Proteus, after declaring his love for Julia (Lindsey Wochley), goes after Valentine's love, Sylvia (the quietly elegant Carly Germany), and when she doesn't respond, he nearly rapes her. When he's caught in the act by Valentine and begs forgiveness, Valentine offers Sylvia to him, without even asking if she minds. You have to sympathize with any director who dares to try to interpret this behavior for modern audiences.

While Berger doesn't quite solve all the problems (who could?), he makes a very smart decision in encompassing all the action in the stumble-and-learn world of youth. Berger makes the play a tale about two immature, self-absorbed idealists who are going through the pangs of growing up. These young men want to do the right thing. They just don't know what it is. By the end, you feel certain they would not repeat their actions. They have indeed metamorphosed into men of gentility.

Berger envelops all this happy nonsense in an atmosphere of skilled shtick, broad posturing and bring-down-the-house low comedy.

There are too many bits that feel tacked on, rather than organic to the action, but I suspect this will improve as the summer progresses.

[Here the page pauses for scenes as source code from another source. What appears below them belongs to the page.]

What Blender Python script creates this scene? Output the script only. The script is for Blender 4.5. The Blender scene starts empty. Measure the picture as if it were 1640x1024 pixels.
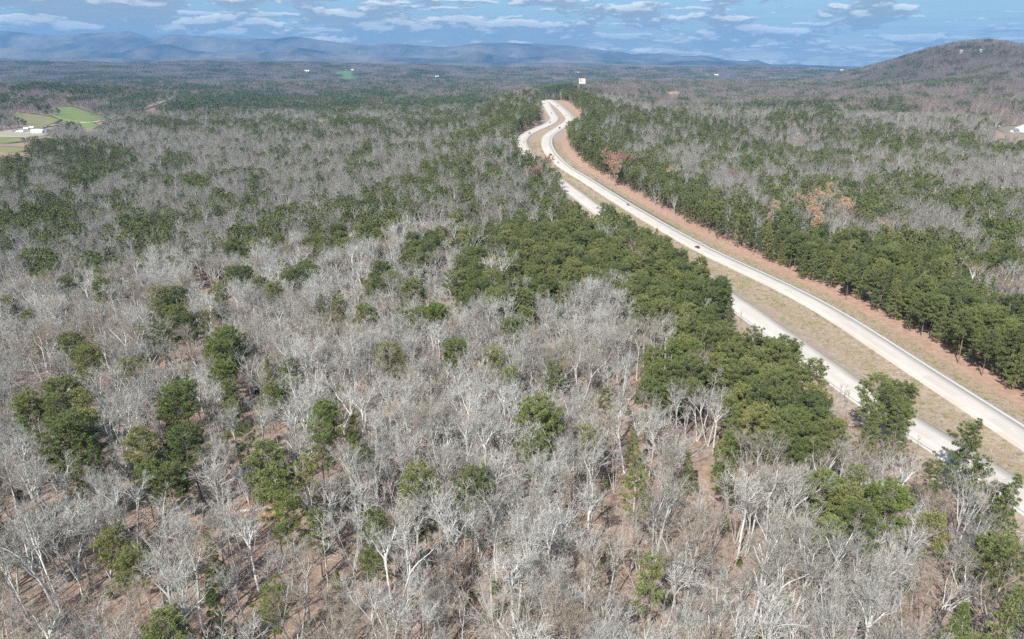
import bpy, math, random, time
import numpy as np
from mathutils import Vector, Matrix
T0 = time.time()
PI = math.pi
S = bpy.context.scene
C = S.collection
rad = math.radians

# ------------------------------------------------------------------ camera
F = 1108.0; CX = 820.0; CY = 512.0; HOR = 100.0; H = 120.0
PITCH = math.atan((CY - HOR) / F)
cam = bpy.data.cameras.new('camera'); co = bpy.data.objects.new('camera', cam); C.objects.link(co)
co.location = (0, 0, H); co.rotation_euler = (PI / 2 - PITCH, 0, 0)
cam.sensor_width = 36.0; cam.lens = 36.0 * F / 1640.0
cam.clip_start = 1.0; cam.clip_end = 80000.0
S.camera = co
# ------------------------------------------------------------------ world, sun, exposure
SUN_EL = 44.0; SUN_AZ = 180 + 27.0           # clockwise from the view direction
SKY_STRENGTH = 0.095; SUN_STRENGTH = 4.8; EXPOSURE = 0.66
S.view_settings.view_transform = 'Standard'; S.view_settings.look = 'None'
S.view_settings.exposure = EXPOSURE; S.view_settings.gamma = 1.0; S.view_settings.use_curve_mapping = False
S.render.engine = 'CYCLES'
S.cycles.max_bounces = 4; S.cycles.diffuse_bounces = 2; S.cycles.glossy_bounces = 1
S.cycles.transmission_bounces = 2; S.cycles.volume_bounces = 0; S.cycles.transparent_max_bounces = 4
S.cycles.use_adaptive_sampling = False
S.cycles.use_denoising = False
S.cycles.volume_step_rate = 1.0
S.render.use_persistent_data = False

def N(nt, typ, **kw):
    n = nt.nodes.new(typ)
    ins = kw.pop('ins', {})
    for k, v in kw.items(): setattr(n, k, v)
    for k, v in ins.items():
        s = n.inputs[k]
        if isinstance(v, bpy.types.NodeSocket): nt.links.new(v, s)
        else: s.default_value = v
    return n
def M_(nt, op, a, b=0.0, c=0.0, clamp=False):
    n = nt.nodes.new('ShaderNodeMath'); n.operation = op; n.use_clamp = clamp
    for i, v in enumerate((a, b, c)):
        if isinstance(v, bpy.types.NodeSocket): nt.links.new(v, n.inputs[i])
        else: n.inputs[i].default_value = v
    return n.outputs[0]
def MR(nt, v, a, b, c=0.0, d=1.0, smooth=False):
    n = nt.nodes.new('ShaderNodeMapRange'); n.interpolation_type = 'SMOOTHSTEP' if smooth else 'LINEAR'
    nt.links.new(v, n.inputs[0])
    for i, x in enumerate((a, b, c, d)): n.inputs[i + 1].default_value = x
    return n.outputs[0]
def MIX(nt, f, a, b):
    n = nt.nodes.new('ShaderNodeMix'); n.data_type = 'RGBA'
    for s, v in ((n.inputs[0], f), (n.inputs[6], a), (n.inputs[7], b)):
        if isinstance(v, bpy.types.NodeSocket): nt.links.new(v, s)
        elif isinstance(v, (tuple, list)): s.default_value = (v[0], v[1], v[2], 1)
        else: s.default_value = v
    return n.outputs[2]
def NOISE(nt, vec, scale, detail=4, rough=0.55, dim='3D'):
    n = nt.nodes.new('ShaderNodeTexNoise'); n.noise_dimensions = dim
    n.inputs['Scale'].default_value = scale; n.inputs['Detail'].default_value = detail
    n.inputs['Roughness'].default_value = rough
    if vec is not None: nt.links.new(vec, n.inputs['Vector'])
    return n.outputs[0]

W = bpy.data.worlds.new('World'); S.world = W; W.use_nodes = True
nt = W.node_tree; nt.nodes.clear()
sky = N(nt, 'ShaderNodeTexSky', sky_type='NISHITA', sun_disc=False)
sky.sun_elevation = rad(SUN_EL); sky.sun_rotation = rad(SUN_AZ)
sky.altitude = 300; sky.air_density = 1.0; sky.dust_density = 0.3; sky.ozone_density = 2.0
tc = N(nt, 'ShaderNodeTexCoord')
sep = N(nt, 'ShaderNodeSeparateXYZ', ins={0: tc.outputs['Generated']})
X, Y, Z = sep.outputs
el = M_(nt, 'MAXIMUM', Z, 0.0)
AZ = M_(nt, 'ARCTAN2', X, Y)
def cloud_at(lift, seed, sx, sv, det=7):
    v = N(nt, 'ShaderNodeCombineXYZ', ins={0: M_(nt, 'MULTIPLY', AZ, sx), 1: M_(nt, 'MULTIPLY', M_(nt, 'ADD', el, lift), sv), 2: seed})
    return NOISE(nt, v.outputs[0], 1.0, det, 0.55)
leftish = M_(nt, 'MULTIPLY', X, -0.17)
def layer(seed, sx, sv, cov, lift, flat_=0.03):
    a_ = cloud_at(0.0, seed, sx, sv); b_ = cloud_at(lift, seed, sx, sv)
    c_ = M_(nt, 'ADD', a_, cov)
    d_ = MR(nt, c_, 0.50, 0.545, 0, 1, True)
    l_ = MR(nt, M_(nt, 'SUBTRACT', a_, b_), 0.005, 0.10, 0, 1, True)
    e_ = MR(nt, c_, 0.53, 0.66, 0, 1, True)
    return d_, l_, e_
dA, lA, eA = layer(4.2, 12.5, 40.0, M_(nt, 'ADD', MR(nt, el, 0.03, 0.08, 0.075, 0.012), leftish), 0.006)
dB, lB, eB = layer(9.6, 17.0, 95.0, M_(nt, 'ADD', MR(nt, el, 0.02, 0.06, 0.13, -0.05), leftish), 0.003)
def shade(l_, e_): return MIX(nt, M_(nt, 'MULTIPLY', e_, 0.4), MIX(nt, l_, (2.6, 3.15, 3.6), (7.4, 7.6, 7.6)), (2.2, 2.65, 3.05))
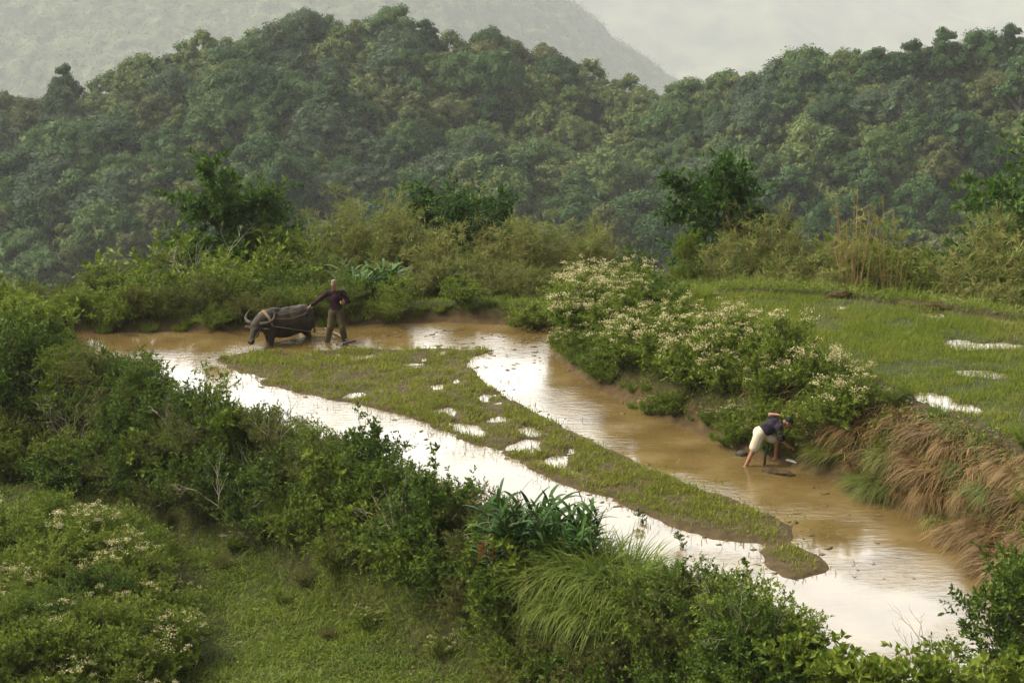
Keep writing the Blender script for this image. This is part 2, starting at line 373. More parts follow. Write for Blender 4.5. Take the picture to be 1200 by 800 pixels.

Still, it's almost always impossible to resist these actors, even though they have varying levels of experience and talent. Gordon and Burke are so earnest in their lead roles, that they allow us to forgive their characters' missteps (well, almost).

Wochley is an attractively giddy Julia, and her scenes with her maid (Marcella Rose Sciotto) have an irreverent sisterly feel. Their friendship feels built on female secrets.

Brian Vaughn keeps turning up to steal the show as Lance, the daft servant to Proteus. His ability to milk a line and charm an audience -- as if asking it for a petting -- is the stuff of star performances. He even manages to hold his own with a well-trained, drop-dead cute dog that is often by his side.

I wonder: How many actors in the history of the theater have ever been able to upstage a dog?